I spent the morning at the Paley Center for Media, where I watched two panel discussions on "Bias, Punditry and the Press in the 2008 Election." I went in hoping to gain some insight into a topic that's been much in the news lately but left with the conclusion that the only biases we're capable of spotting are the ones we're looking for, and that we detect them even where they don't exist.
Two examples stood out. Decrying the press corps' treatment of Hillary Clinton, Kathleen Hall Jamieson, director of the Annenberg Public Policy Center, noted that a certain journalist had, in an interview with Clinton, asked a series of gender-skewed questions, including whether her nickname in high school was really "Miss Frigidaire."
What Jamieson neglected to say was that the journalist in question was Katie Couric -- not only a woman, but a woman who herself has complained publicly about misogynistic treatment of Clinton.
Then there was Pamela Newkirk, a journalism professor at NYU, who, by way of illustrating the supposed racism of the press, claimed, "On Fox News, Bill O'Reilly has called for a 'lynching party' for Michelle Obama, and he still has a show."
As I pointed out to Newkirk afterwards, O'Reilly actually said, in response to an angry caller, that he didn't think a lynching party was in order absent proof that Obama is anti-American -- a tasteless and menacing thing to say, to be sure, but one that could be put down to an unfortunate choice of metaphor, unlike Newkirk's version of his remark.
When I asked her whether she'd mischaracterized O'Reilly's words, Newkirk said she didn't think she had. "I certainly don't know what O'Reilly intended, only what he said, and it was a lot to say.

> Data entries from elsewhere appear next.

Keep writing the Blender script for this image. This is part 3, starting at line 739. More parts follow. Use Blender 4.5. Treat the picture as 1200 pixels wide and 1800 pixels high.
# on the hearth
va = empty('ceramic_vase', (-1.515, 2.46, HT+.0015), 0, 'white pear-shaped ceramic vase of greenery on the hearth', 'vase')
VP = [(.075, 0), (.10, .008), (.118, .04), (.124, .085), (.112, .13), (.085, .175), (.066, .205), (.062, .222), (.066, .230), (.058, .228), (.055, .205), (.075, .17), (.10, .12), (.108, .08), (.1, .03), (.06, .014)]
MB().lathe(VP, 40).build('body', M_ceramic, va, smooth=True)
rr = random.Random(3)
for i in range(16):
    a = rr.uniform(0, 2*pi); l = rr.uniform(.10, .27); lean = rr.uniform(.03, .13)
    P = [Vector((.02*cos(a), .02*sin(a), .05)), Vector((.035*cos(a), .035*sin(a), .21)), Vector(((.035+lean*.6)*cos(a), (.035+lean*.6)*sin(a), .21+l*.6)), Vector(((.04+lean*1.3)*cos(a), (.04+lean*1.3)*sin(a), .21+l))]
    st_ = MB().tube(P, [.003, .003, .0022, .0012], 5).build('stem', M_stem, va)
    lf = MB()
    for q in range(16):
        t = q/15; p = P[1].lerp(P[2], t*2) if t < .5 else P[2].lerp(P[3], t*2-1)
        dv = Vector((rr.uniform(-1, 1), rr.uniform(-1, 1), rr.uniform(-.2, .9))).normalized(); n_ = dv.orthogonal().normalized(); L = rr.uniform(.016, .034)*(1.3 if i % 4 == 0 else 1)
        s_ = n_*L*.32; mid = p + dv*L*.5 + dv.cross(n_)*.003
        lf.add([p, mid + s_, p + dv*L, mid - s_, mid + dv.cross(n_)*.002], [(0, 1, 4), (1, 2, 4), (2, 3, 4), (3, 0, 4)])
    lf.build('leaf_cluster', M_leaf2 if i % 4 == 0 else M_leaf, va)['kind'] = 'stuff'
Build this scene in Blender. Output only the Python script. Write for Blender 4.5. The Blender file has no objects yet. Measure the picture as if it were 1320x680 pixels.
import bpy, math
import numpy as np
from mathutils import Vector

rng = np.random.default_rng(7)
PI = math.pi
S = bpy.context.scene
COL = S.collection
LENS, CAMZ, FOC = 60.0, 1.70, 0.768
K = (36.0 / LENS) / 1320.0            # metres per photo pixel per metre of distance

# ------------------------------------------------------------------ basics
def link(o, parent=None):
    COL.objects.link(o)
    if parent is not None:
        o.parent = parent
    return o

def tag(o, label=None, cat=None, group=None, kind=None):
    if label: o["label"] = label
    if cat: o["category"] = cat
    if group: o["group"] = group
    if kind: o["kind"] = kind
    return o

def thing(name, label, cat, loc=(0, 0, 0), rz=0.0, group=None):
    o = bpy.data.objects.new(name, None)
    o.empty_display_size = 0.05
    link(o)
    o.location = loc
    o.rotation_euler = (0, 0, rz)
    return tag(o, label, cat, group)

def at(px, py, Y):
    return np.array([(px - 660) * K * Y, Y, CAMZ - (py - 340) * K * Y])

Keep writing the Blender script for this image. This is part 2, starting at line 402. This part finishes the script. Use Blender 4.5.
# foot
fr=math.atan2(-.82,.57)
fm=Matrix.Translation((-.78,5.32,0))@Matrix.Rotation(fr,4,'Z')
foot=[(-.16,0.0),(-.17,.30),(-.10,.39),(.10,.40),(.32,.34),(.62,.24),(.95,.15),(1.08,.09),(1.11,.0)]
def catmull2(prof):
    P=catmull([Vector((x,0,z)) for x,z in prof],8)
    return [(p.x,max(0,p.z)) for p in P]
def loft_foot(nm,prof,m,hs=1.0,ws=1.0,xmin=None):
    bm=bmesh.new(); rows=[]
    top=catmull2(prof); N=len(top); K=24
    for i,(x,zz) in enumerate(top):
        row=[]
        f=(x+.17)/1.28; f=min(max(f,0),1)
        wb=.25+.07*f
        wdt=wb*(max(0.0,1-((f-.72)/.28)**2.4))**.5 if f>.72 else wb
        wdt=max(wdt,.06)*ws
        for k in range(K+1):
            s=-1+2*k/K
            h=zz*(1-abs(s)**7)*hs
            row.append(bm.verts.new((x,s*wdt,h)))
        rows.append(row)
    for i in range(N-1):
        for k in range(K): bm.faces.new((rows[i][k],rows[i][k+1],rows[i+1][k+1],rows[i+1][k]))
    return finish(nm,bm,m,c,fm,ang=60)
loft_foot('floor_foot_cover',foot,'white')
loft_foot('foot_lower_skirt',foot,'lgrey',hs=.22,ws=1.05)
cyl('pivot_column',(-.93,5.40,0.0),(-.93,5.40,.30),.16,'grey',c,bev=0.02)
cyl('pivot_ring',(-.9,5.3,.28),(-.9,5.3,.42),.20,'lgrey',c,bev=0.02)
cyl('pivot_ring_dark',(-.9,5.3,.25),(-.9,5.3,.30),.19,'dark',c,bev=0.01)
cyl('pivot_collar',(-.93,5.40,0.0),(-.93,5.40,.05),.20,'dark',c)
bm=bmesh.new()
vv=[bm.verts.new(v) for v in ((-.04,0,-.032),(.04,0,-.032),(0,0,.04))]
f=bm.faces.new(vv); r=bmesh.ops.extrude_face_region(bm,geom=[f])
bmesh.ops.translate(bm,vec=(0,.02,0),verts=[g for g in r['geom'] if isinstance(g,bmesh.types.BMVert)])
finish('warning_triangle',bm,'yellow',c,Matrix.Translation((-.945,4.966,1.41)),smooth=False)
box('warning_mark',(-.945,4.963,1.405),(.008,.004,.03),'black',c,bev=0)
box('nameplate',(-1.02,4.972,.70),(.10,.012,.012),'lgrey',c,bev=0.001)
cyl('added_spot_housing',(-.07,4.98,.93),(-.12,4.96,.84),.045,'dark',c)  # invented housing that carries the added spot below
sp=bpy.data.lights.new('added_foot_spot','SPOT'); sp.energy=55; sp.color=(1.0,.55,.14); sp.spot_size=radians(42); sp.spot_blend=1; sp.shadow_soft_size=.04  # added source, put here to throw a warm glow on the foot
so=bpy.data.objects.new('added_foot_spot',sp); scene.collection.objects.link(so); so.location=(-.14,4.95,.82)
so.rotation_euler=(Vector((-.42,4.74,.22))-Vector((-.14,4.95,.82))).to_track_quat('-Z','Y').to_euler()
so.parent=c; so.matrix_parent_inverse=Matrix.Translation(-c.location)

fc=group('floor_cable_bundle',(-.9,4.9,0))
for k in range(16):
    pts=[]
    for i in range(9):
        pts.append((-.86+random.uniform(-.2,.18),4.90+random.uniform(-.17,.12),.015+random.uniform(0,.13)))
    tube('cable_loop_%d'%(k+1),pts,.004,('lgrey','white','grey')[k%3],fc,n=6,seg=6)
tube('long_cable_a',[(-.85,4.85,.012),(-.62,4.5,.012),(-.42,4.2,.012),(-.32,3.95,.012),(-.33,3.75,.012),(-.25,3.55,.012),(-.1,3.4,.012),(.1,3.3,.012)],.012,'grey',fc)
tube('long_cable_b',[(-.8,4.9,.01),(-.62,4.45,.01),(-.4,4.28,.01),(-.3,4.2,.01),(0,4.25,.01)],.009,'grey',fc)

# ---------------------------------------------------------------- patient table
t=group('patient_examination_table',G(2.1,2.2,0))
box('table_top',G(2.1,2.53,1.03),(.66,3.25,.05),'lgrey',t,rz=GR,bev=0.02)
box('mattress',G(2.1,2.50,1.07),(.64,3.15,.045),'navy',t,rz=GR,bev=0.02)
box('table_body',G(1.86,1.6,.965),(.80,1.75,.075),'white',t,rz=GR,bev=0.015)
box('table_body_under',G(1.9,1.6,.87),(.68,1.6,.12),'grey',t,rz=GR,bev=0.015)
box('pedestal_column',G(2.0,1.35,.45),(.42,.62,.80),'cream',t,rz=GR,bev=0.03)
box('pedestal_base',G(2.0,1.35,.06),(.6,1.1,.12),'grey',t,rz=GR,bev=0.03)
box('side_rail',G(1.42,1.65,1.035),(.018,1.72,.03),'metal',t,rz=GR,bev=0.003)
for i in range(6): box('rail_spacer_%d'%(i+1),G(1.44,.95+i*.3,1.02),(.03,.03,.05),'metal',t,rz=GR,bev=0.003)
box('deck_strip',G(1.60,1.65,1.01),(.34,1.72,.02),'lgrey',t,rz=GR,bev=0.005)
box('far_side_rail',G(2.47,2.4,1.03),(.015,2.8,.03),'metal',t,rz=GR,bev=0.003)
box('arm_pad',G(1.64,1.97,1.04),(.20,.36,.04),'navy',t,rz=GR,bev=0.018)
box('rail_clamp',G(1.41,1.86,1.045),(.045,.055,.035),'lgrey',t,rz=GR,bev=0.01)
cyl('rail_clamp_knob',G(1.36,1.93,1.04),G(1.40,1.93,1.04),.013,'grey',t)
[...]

There is no place for such offensive language, even in jest. Lynching is one of the ugliest sins of our nation's past and should never be glibly invoked."
Jamieson, meanwhile, said she had only failed to note that Couric was the asker of the "Miss Frigidaire" question because she didn't want to single out individual journalists. She said she blamed the gender-biased nature of Couric's 60 Minutes interview with Clinton on the show's producers, who edited the segment, rather than on Couric herself. "Is Katie Couric a hypocrite? No," she said. "I give anyone credit for examining the assumptions underlying reporting."